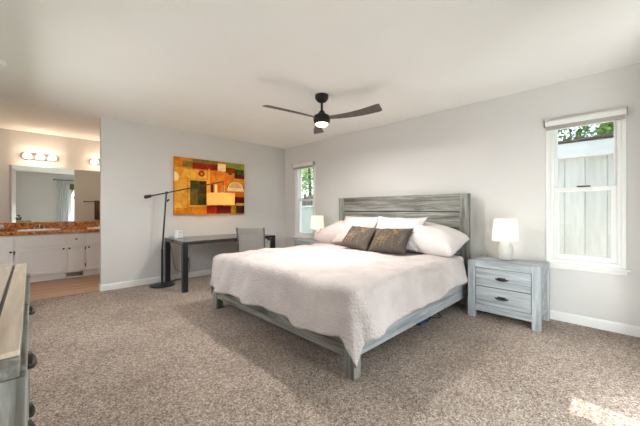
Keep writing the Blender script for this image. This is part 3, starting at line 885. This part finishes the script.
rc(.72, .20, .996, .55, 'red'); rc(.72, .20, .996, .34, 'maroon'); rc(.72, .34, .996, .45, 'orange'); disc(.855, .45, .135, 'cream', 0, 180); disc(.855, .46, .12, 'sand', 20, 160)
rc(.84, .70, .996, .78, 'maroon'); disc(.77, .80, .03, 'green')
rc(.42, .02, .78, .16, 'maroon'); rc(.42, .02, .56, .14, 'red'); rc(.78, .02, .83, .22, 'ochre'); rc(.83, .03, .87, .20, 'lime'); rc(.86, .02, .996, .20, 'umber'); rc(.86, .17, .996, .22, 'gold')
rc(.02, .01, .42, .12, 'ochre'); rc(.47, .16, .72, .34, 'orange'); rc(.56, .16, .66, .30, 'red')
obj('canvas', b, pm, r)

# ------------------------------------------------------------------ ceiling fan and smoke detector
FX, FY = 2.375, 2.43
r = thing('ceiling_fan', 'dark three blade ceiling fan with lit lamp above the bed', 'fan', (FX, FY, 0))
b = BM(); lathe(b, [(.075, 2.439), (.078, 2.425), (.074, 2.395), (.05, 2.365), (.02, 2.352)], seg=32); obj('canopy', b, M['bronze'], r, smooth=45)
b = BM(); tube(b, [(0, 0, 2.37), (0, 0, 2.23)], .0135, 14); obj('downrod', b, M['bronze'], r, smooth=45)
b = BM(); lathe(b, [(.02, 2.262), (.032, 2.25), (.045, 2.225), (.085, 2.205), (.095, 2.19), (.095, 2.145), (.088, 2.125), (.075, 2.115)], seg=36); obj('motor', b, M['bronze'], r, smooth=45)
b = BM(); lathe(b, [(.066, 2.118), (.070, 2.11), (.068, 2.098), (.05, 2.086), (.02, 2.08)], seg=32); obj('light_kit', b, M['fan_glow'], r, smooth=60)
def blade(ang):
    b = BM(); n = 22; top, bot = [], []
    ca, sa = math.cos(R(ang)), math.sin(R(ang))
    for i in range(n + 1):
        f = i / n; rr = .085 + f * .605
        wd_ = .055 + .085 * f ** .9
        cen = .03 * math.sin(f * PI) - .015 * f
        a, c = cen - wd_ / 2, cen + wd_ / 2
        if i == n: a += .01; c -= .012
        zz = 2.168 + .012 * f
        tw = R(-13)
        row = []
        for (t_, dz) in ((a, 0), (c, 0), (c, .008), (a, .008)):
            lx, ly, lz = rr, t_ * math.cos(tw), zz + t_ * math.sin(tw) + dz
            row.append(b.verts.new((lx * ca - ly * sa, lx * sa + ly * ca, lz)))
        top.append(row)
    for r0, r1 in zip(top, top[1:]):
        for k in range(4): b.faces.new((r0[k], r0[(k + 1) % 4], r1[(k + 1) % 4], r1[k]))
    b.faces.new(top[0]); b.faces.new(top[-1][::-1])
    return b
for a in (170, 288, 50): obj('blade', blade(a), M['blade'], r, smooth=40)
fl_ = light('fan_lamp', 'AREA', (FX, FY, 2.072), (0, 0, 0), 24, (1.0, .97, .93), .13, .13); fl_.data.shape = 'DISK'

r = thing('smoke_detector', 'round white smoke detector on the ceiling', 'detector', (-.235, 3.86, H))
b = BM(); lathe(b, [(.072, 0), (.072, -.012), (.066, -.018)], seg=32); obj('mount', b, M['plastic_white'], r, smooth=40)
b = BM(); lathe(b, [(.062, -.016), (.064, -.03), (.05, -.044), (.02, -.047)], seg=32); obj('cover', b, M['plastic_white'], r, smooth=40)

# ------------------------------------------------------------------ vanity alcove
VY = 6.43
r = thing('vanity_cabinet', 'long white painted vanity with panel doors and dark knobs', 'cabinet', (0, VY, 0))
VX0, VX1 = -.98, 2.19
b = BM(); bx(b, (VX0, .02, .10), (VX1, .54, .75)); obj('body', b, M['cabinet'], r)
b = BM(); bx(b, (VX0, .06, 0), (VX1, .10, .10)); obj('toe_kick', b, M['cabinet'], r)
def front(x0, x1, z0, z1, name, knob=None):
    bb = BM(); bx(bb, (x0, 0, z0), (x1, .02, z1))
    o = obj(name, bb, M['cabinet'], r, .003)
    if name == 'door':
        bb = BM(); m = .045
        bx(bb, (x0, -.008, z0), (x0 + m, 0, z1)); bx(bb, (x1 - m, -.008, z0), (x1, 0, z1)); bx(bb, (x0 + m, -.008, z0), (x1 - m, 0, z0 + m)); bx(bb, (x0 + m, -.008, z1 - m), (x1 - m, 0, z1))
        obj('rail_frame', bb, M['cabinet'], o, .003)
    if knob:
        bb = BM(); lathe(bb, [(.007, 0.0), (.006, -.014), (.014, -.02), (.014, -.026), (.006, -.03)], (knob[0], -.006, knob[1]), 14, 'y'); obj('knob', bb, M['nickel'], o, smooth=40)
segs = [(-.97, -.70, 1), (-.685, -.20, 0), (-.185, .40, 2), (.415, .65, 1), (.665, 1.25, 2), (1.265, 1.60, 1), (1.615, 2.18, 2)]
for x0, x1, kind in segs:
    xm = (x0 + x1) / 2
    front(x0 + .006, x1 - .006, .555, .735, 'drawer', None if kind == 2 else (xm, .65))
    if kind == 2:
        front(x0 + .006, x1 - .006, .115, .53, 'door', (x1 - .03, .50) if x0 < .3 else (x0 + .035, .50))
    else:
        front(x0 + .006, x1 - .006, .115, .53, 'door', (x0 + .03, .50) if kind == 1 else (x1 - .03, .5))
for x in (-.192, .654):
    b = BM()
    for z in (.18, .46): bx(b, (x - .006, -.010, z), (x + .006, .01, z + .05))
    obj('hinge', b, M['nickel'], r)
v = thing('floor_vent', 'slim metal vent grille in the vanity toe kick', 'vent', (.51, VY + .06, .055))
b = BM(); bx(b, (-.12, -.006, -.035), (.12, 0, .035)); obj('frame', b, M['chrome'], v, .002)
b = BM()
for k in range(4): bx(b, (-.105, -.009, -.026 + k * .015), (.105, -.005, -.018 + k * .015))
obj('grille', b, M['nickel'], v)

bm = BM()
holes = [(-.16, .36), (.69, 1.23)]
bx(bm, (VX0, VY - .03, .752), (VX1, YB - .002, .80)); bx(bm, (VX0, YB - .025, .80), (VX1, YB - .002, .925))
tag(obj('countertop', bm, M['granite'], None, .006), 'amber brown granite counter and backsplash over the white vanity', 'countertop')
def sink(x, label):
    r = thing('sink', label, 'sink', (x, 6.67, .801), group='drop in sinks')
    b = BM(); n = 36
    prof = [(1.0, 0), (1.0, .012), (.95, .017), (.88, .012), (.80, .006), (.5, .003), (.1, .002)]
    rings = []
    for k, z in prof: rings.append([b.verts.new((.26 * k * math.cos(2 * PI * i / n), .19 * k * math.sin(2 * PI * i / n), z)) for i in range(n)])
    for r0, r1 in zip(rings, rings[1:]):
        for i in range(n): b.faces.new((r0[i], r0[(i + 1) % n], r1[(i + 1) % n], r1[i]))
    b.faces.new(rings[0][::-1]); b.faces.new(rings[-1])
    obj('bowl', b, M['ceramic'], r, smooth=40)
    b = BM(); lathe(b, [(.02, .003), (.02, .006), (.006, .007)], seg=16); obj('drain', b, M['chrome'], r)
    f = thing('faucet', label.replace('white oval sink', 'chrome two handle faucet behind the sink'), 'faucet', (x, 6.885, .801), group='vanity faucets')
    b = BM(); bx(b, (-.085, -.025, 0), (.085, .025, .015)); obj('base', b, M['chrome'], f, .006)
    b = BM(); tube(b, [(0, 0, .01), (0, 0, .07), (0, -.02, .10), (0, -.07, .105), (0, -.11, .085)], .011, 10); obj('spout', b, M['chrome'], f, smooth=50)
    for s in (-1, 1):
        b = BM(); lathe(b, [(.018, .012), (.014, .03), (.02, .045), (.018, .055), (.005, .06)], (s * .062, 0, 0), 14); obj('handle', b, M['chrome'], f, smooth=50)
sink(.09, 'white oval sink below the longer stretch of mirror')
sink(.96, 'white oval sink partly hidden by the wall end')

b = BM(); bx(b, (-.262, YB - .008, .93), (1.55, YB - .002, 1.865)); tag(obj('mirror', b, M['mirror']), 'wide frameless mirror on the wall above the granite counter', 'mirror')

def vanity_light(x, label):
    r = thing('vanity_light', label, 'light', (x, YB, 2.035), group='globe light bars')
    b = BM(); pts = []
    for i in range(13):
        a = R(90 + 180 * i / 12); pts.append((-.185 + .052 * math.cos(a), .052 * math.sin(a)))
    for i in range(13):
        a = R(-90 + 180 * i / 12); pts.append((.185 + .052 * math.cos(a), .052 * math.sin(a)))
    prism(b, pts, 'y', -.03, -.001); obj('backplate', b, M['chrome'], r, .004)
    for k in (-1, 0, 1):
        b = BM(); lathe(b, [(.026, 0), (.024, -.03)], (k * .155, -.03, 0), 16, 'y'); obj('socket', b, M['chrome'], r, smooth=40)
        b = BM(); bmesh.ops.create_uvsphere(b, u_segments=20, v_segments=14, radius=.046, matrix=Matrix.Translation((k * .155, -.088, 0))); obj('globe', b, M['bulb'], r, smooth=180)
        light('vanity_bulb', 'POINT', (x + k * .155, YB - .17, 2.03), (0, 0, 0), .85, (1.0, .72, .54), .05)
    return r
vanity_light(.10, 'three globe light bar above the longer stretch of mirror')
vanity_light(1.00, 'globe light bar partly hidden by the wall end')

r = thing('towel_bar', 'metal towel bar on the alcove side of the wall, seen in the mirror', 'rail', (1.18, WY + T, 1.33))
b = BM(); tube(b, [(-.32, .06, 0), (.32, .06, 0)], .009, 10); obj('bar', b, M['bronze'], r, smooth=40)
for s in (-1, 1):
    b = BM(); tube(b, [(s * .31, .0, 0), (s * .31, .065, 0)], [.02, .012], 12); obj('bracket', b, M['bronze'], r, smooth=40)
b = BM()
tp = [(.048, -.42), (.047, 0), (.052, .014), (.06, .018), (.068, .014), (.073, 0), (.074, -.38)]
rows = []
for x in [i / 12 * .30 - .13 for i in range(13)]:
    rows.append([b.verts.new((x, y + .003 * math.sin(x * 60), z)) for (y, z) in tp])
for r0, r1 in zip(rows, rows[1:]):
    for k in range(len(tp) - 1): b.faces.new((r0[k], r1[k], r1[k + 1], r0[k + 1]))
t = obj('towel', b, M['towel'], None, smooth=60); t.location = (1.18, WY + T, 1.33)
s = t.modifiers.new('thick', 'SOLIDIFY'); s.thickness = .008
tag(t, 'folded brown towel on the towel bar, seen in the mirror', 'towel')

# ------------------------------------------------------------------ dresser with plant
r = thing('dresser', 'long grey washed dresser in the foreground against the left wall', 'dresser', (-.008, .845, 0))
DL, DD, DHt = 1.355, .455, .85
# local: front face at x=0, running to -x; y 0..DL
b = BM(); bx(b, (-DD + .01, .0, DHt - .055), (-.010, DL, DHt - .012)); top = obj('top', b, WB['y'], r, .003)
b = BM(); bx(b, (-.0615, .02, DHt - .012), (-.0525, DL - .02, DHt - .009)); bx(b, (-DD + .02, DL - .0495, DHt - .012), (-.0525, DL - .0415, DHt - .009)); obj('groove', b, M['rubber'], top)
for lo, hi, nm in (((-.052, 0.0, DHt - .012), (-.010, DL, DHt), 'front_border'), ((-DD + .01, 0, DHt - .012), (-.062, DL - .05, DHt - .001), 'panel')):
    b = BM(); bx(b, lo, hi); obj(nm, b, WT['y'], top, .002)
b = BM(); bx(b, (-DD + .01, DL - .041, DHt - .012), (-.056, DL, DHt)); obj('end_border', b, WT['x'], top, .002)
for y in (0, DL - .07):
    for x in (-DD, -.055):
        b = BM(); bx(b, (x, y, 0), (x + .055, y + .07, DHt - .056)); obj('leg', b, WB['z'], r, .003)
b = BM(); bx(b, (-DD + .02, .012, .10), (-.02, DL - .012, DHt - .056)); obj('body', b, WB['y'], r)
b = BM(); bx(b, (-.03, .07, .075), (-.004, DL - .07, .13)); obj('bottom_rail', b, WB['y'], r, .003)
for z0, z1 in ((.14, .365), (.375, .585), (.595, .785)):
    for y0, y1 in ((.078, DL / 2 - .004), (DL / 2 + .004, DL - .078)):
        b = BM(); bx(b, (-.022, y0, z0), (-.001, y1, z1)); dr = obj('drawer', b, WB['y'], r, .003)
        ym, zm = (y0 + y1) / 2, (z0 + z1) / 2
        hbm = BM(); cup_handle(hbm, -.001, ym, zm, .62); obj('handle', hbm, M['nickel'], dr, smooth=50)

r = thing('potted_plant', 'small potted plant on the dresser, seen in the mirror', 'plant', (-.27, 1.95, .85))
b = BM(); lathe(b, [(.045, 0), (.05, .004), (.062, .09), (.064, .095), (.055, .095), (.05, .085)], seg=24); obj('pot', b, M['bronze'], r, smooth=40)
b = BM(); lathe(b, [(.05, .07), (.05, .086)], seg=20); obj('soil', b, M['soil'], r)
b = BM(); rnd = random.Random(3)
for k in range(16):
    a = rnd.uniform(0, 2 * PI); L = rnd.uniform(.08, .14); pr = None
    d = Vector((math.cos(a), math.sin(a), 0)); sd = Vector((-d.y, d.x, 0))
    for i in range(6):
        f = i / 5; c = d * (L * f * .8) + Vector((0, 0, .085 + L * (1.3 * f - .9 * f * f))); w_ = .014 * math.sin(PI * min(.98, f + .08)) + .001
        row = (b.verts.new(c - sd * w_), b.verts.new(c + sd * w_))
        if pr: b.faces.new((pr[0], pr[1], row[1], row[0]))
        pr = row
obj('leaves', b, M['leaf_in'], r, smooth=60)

○ ○ ○ ○ ○ ○ ○

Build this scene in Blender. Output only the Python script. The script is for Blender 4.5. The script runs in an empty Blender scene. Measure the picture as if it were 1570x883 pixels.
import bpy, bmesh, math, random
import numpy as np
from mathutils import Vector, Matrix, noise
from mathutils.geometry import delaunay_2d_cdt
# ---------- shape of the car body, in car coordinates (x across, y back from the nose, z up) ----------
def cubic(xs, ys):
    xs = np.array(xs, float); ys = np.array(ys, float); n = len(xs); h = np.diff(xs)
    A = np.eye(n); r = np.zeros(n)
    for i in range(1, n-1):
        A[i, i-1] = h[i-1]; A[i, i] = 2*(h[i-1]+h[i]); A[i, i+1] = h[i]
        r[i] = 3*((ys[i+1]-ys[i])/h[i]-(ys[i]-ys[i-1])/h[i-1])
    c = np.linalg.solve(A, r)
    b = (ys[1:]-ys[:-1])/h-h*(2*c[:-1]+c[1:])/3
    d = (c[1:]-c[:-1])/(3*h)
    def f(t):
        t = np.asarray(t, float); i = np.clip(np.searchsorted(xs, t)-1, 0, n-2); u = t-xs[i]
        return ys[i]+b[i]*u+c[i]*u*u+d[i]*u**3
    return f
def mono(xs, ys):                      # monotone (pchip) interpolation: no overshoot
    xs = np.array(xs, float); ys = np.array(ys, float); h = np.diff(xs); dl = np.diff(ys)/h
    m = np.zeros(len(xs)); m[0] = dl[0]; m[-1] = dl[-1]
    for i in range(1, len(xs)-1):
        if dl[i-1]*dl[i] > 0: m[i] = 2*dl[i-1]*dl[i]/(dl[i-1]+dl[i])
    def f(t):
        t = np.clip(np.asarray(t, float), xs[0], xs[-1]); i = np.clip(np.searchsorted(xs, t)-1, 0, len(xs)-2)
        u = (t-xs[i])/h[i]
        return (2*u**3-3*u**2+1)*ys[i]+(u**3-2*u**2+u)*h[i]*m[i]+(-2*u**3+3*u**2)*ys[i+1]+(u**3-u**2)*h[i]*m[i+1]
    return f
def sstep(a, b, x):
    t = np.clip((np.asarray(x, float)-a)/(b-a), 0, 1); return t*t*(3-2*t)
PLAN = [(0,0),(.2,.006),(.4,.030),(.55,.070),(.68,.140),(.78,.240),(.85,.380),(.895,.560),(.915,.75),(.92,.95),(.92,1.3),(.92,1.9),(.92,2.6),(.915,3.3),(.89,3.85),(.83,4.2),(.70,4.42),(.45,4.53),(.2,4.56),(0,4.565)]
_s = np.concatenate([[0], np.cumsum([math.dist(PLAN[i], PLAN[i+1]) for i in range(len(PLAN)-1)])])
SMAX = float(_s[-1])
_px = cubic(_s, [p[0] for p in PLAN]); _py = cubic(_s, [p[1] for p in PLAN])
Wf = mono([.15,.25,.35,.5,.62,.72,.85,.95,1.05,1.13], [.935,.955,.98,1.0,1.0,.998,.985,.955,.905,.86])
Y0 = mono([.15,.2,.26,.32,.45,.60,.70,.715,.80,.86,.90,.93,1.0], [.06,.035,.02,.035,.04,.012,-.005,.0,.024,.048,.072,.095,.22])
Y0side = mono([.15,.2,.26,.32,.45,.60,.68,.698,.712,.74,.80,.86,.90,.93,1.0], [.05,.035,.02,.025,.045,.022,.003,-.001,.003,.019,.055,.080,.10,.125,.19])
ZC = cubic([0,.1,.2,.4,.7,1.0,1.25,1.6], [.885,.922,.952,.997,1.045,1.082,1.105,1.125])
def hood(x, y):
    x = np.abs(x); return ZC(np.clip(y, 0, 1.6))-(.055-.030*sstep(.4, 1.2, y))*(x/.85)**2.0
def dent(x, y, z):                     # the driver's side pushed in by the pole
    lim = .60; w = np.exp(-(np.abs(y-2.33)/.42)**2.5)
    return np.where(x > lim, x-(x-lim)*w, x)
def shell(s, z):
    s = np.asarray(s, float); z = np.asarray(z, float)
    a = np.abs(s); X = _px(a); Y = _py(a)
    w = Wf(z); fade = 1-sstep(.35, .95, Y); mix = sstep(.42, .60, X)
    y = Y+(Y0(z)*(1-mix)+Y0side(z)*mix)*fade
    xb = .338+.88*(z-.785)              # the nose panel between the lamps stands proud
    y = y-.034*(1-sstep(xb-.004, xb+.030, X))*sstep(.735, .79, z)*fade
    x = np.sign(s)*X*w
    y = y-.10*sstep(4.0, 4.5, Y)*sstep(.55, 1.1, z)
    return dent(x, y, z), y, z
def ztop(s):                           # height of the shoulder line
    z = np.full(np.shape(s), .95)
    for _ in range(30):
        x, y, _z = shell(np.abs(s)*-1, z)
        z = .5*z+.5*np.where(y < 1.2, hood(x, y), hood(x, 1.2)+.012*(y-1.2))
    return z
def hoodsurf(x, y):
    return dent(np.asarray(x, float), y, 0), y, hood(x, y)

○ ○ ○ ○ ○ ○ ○

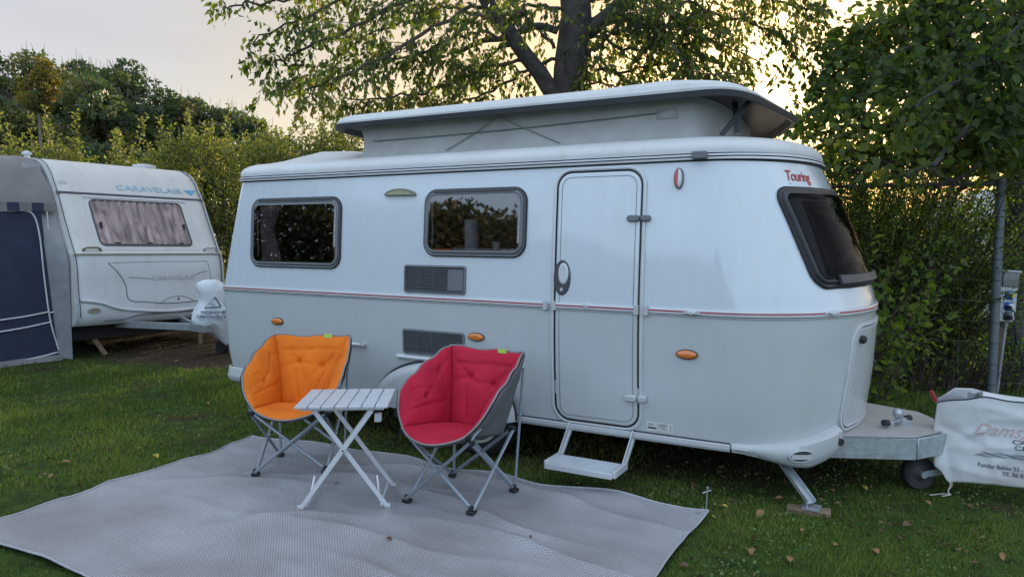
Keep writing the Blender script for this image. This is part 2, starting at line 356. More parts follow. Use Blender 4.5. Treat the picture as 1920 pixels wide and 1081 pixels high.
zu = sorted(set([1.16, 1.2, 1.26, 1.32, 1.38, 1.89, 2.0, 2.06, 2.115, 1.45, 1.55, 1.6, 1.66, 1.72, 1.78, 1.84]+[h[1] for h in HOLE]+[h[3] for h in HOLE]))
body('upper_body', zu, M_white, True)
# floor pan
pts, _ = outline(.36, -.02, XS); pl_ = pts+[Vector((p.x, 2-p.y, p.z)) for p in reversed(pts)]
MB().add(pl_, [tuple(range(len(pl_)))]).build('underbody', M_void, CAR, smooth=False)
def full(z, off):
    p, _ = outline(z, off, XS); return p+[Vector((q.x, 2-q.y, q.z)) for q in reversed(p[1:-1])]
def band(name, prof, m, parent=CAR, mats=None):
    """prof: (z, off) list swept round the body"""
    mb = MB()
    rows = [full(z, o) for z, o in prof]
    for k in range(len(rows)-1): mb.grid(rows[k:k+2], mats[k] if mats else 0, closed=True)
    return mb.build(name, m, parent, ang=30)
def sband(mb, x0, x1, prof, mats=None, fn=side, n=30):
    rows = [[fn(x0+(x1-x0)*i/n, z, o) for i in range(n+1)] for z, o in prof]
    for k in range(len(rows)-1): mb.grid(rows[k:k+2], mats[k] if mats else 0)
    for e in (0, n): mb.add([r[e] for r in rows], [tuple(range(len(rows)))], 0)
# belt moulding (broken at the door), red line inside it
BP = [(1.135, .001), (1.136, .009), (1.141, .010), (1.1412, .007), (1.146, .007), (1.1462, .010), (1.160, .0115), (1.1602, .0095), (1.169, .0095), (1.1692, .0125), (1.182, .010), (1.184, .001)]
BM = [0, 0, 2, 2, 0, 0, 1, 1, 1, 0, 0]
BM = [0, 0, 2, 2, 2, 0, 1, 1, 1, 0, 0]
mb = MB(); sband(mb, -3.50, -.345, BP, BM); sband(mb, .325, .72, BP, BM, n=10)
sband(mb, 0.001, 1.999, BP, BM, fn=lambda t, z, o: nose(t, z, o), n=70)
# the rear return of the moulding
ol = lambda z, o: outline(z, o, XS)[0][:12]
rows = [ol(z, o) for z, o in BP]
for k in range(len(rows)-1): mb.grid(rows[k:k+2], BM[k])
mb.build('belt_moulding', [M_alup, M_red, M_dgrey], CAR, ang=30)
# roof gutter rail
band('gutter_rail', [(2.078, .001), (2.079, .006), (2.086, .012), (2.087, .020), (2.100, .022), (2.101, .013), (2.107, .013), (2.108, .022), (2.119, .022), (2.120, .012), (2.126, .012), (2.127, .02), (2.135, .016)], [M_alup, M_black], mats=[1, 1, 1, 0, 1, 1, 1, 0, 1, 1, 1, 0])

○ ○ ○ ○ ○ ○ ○

§ **Exercise description**: Repeat word for word the stretch of lines from the one with "finishes the script." down to the one with "obj('canvas', b, pm, r)", both included.

§ **Response**:
Keep writing the Blender script for this image. This is part 3, starting at line 885. This part finishes the script.
rc(.72, .20, .996, .55, 'red'); rc(.72, .20, .996, .34, 'maroon'); rc(.72, .34, .996, .45, 'orange'); disc(.855, .45, .135, 'cream', 0, 180); disc(.855, .46, .12, 'sand', 20, 160)
rc(.84, .70, .996, .78, 'maroon'); disc(.77, .80, .03, 'green')
rc(.42, .02, .78, .16, 'maroon'); rc(.42, .02, .56, .14, 'red'); rc(.78, .02, .83, .22, 'ochre'); rc(.83, .03, .87, .20, 'lime'); rc(.86, .02, .996, .20, 'umber'); rc(.86, .17, .996, .22, 'gold')
rc(.02, .01, .42, .12, 'ochre'); rc(.47, .16, .72, .34, 'orange'); rc(.56, .16, .66, .30, 'red')
obj('canvas', b, pm, r)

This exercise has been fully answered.